Repeat every record below exactly, but leave out any pictures.

··· PROVIDED DATA ···

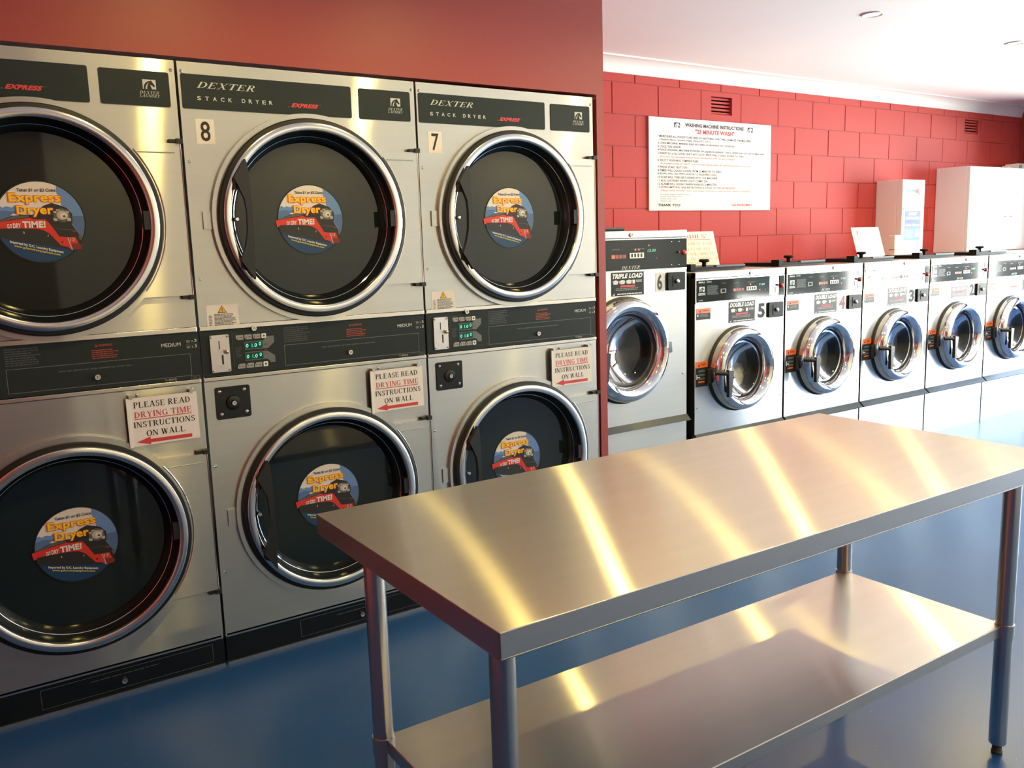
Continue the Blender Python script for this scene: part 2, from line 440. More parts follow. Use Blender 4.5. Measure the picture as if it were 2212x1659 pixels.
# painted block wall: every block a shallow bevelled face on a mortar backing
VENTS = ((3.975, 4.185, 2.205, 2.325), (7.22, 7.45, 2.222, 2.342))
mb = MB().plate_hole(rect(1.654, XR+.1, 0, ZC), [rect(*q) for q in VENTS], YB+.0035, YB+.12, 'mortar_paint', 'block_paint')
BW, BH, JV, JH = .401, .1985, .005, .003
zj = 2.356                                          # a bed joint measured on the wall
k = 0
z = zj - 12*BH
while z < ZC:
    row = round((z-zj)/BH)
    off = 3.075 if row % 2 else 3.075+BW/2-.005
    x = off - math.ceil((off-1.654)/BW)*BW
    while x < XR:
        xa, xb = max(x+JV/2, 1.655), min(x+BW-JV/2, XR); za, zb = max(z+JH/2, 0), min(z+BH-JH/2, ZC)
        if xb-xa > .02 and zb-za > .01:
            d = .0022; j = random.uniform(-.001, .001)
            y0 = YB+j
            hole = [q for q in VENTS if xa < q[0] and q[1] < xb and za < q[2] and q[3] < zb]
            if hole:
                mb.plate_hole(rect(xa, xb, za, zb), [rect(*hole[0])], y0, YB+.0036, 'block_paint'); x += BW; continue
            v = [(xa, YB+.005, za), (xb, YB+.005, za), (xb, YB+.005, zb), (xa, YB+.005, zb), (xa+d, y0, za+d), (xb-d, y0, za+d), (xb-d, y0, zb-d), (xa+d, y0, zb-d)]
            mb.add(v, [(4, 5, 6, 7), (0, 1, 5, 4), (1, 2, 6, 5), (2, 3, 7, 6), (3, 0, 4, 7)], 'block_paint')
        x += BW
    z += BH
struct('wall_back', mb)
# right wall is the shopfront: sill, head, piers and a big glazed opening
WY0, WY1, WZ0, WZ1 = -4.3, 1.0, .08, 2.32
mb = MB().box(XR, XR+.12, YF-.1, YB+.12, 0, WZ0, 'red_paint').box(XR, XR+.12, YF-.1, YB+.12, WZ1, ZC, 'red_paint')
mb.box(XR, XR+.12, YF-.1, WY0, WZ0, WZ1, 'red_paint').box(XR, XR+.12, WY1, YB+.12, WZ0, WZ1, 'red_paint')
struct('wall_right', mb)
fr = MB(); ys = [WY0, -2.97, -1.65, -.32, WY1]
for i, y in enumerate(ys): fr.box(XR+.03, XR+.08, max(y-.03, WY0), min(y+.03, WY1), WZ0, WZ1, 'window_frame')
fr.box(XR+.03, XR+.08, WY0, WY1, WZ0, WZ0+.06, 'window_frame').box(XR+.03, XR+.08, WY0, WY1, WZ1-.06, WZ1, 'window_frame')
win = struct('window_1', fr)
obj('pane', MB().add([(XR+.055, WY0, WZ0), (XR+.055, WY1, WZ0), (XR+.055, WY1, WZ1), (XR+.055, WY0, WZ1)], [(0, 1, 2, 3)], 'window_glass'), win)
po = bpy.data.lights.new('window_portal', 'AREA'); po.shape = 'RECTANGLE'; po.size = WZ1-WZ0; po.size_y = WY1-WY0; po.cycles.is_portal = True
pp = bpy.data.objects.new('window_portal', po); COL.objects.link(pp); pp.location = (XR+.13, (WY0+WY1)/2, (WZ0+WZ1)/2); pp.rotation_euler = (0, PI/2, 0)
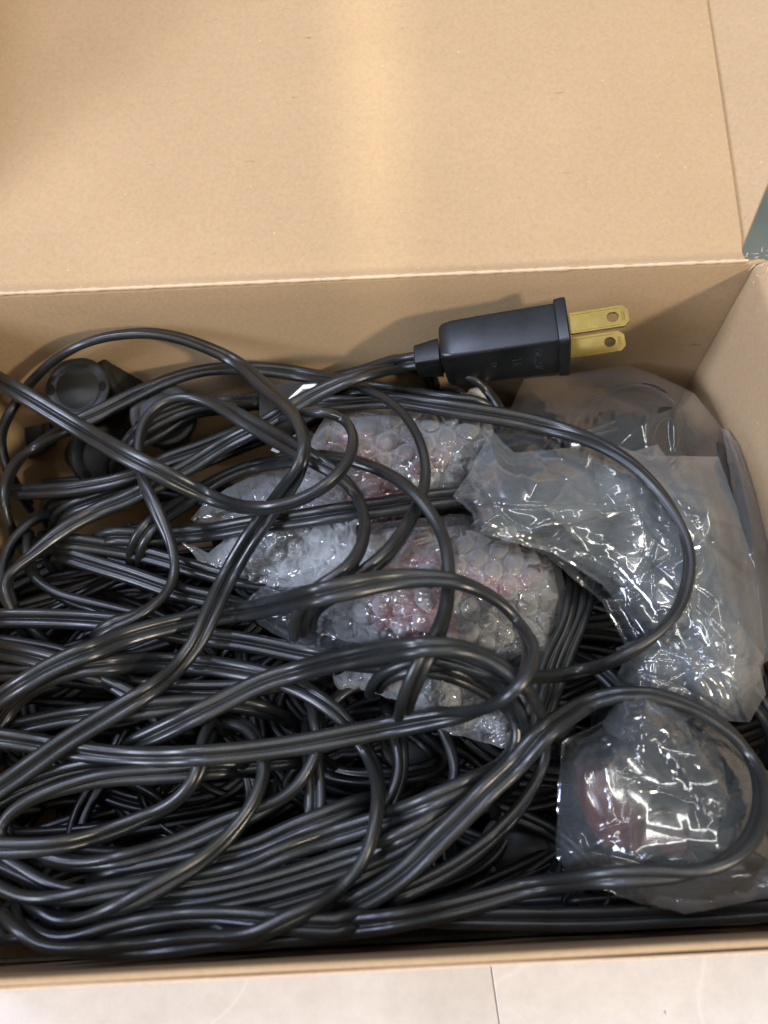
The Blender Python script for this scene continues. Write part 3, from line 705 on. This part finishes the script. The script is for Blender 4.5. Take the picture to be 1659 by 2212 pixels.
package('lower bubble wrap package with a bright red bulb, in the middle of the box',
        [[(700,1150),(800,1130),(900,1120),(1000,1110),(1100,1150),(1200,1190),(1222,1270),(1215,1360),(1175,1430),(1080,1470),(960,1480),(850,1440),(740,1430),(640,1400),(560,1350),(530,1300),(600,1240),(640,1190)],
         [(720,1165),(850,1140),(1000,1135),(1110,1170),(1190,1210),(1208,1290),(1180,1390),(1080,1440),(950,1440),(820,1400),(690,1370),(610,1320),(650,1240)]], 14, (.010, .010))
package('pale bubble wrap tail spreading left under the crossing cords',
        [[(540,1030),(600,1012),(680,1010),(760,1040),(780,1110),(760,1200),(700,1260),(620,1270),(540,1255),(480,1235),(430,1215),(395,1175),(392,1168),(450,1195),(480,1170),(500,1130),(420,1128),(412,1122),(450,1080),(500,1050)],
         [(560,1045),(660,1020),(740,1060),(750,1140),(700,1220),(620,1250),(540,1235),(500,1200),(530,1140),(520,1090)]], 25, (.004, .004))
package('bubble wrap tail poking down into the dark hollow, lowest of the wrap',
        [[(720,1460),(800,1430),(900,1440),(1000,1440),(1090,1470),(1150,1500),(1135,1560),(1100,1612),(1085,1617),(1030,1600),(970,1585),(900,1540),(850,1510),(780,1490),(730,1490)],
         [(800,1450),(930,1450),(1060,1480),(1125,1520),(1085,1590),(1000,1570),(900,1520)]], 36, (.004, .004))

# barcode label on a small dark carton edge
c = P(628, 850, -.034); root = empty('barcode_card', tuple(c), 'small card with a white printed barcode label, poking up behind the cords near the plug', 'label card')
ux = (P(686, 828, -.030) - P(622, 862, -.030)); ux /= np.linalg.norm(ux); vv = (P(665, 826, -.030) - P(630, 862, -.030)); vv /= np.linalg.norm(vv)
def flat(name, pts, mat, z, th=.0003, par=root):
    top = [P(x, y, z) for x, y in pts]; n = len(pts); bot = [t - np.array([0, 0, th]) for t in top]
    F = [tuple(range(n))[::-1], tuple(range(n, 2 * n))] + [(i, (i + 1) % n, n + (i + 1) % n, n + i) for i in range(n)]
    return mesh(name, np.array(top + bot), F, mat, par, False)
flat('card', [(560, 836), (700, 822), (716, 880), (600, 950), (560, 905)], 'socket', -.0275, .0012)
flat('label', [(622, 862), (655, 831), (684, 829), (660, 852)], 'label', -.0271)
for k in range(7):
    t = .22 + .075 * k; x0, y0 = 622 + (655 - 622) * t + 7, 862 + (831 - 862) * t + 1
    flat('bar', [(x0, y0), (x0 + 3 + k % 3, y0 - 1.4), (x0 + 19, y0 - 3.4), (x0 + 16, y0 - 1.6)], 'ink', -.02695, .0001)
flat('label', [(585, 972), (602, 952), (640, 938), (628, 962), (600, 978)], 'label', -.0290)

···

__OUTPUT OF THE EXERCISE__:
Continue the Blender Python script for this scene: part 2, from line 440. More parts follow. Use Blender 4.5. Measure the picture as if it were 2212x1659 pixels.
# painted block wall: every block a shallow bevelled face on a mortar backing
VENTS = ((3.975, 4.185, 2.205, 2.325), (7.22, 7.45, 2.222, 2.342))
mb = MB().plate_hole(rect(1.654, XR+.1, 0, ZC), [rect(*q) for q in VENTS], YB+.0035, YB+.12, 'mortar_paint', 'block_paint')
BW, BH, JV, JH = .401, .1985, .005, .003
zj = 2.356                                          # a bed joint measured on the wall
k = 0
z = zj - 12*BH
while z < ZC:
    row = round((z-zj)/BH)
    off = 3.075 if row % 2 else 3.075+BW/2-.005
    x = off - math.ceil((off-1.654)/BW)*BW
    while x < XR:
        xa, xb = max(x+JV/2, 1.655), min(x+BW-JV/2, XR); za, zb = max(z+JH/2, 0), min(z+BH-JH/2, ZC)
        if xb-xa > .02 and zb-za > .01:
            d = .0022; j = random.uniform(-.001, .001)
            y0 = YB+j
            hole = [q for q in VENTS if xa < q[0] and q[1] < xb and za < q[2] and q[3] < zb]
            if hole:
                mb.plate_hole(rect(xa, xb, za, zb), [rect(*hole[0])], y0, YB+.0036, 'block_paint'); x += BW; continue
            v = [(xa, YB+.005, za), (xb, YB+.005, za), (xb, YB+.005, zb), (xa, YB+.005, zb), (xa+d, y0, za+d), (xb-d, y0, za+d), (xb-d, y0, zb-d), (xa+d, y0, zb-d)]
            mb.add(v, [(4, 5, 6, 7), (0, 1, 5, 4), (1, 2, 6, 5), (2, 3, 7, 6), (3, 0, 4, 7)], 'block_paint')
        x += BW
    z += BH
struct('wall_back', mb)
# right wall is the shopfront: sill, head, piers and a big glazed opening
WY0, WY1, WZ0, WZ1 = -4.3, 1.0, .08, 2.32
mb = MB().box(XR, XR+.12, YF-.1, YB+.12, 0, WZ0, 'red_paint').box(XR, XR+.12, YF-.1, YB+.12, WZ1, ZC, 'red_paint')
mb.box(XR, XR+.12, YF-.1, WY0, WZ0, WZ1, 'red_paint').box(XR, XR+.12, WY1, YB+.12, WZ0, WZ1, 'red_paint')
struct('wall_right', mb)
fr = MB(); ys = [WY0, -2.97, -1.65, -.32, WY1]
for i, y in enumerate(ys): fr.box(XR+.03, XR+.08, max(y-.03, WY0), min(y+.03, WY1), WZ0, WZ1, 'window_frame')
fr.box(XR+.03, XR+.08, WY0, WY1, WZ0, WZ0+.06, 'window_frame').box(XR+.03, XR+.08, WY0, WY1, WZ1-.06, WZ1, 'window_frame')
win = struct('window_1', fr)
obj('pane', MB().add([(XR+.055, WY0, WZ0), (XR+.055, WY1, WZ0), (XR+.055, WY1, WZ1), (XR+.055, WY0, WZ1)], [(0, 1, 2, 3)], 'window_glass'), win)
po = bpy.data.lights.new('window_portal', 'AREA'); po.shape = 'RECTANGLE'; po.size = WZ1-WZ0; po.size_y = WY1-WY0; po.cycles.is_portal = True
pp = bpy.data.objects.new('window_portal', po); COL.objects.link(pp); pp.location = (XR+.13, (WY0+WY1)/2, (WZ0+WZ1)/2); pp.rotation_euler = (0, PI/2, 0)
The Blender Python script for this scene continues. Write part 3, from line 705 on. This part finishes the script. The script is for Blender 4.5. Take the picture to be 1659 by 2212 pixels.
package('lower bubble wrap package with a bright red bulb, in the middle of the box',
        [[(700,1150),(800,1130),(900,1120),(1000,1110),(1100,1150),(1200,1190),(1222,1270),(1215,1360),(1175,1430),(1080,1470),(960,1480),(850,1440),(740,1430),(640,1400),(560,1350),(530,1300),(600,1240),(640,1190)],
         [(720,1165),(850,1140),(1000,1135),(1110,1170),(1190,1210),(1208,1290),(1180,1390),(1080,1440),(950,1440),(820,1400),(690,1370),(610,1320),(650,1240)]], 14, (.010, .010))
package('pale bubble wrap tail spreading left under the crossing cords',
        [[(540,1030),(600,1012),(680,1010),(760,1040),(780,1110),(760,1200),(700,1260),(620,1270),(540,1255),(480,1235),(430,1215),(395,1175),(392,1168),(450,1195),(480,1170),(500,1130),(420,1128),(412,1122),(450,1080),(500,1050)],
         [(560,1045),(660,1020),(740,1060),(750,1140),(700,1220),(620,1250),(540,1235),(500,1200),(530,1140),(520,1090)]], 25, (.004, .004))
package('bubble wrap tail poking down into the dark hollow, lowest of the wrap',
        [[(720,1460),(800,1430),(900,1440),(1000,1440),(1090,1470),(1150,1500),(1135,1560),(1100,1612),(1085,1617),(1030,1600),(970,1585),(900,1540),(850,1510),(780,1490),(730,1490)],
         [(800,1450),(930,1450),(1060,1480),(1125,1520),(1085,1590),(1000,1570),(900,1520)]], 36, (.004, .004))

# barcode label on a small dark carton edge
c = P(628, 850, -.034); root = empty('barcode_card', tuple(c), 'small card with a white printed barcode label, poking up behind the cords near the plug', 'label card')
ux = (P(686, 828, -.030) - P(622, 862, -.030)); ux /= np.linalg.norm(ux); vv = (P(665, 826, -.030) - P(630, 862, -.030)); vv /= np.linalg.norm(vv)
def flat(name, pts, mat, z, th=.0003, par=root):
    top = [P(x, y, z) for x, y in pts]; n = len(pts); bot = [t - np.array([0, 0, th]) for t in top]
    F = [tuple(range(n))[::-1], tuple(range(n, 2 * n))] + [(i, (i + 1) % n, n + (i + 1) % n, n + i) for i in range(n)]
    return mesh(name, np.array(top + bot), F, mat, par, False)
flat('card', [(560, 836), (700, 822), (716, 880), (600, 950), (560, 905)], 'socket', -.0275, .0012)
flat('label', [(622, 862), (655, 831), (684, 829), (660, 852)], 'label', -.0271)
for k in range(7):
    t = .22 + .075 * k; x0, y0 = 622 + (655 - 622) * t + 7, 862 + (831 - 862) * t + 1
    flat('bar', [(x0, y0), (x0 + 3 + k % 3, y0 - 1.4), (x0 + 19, y0 - 3.4), (x0 + 16, y0 - 1.6)], 'ink', -.02695, .0001)
flat('label', [(585, 972), (602, 952), (640, 938), (628, 962), (600, 978)], 'label', -.0290)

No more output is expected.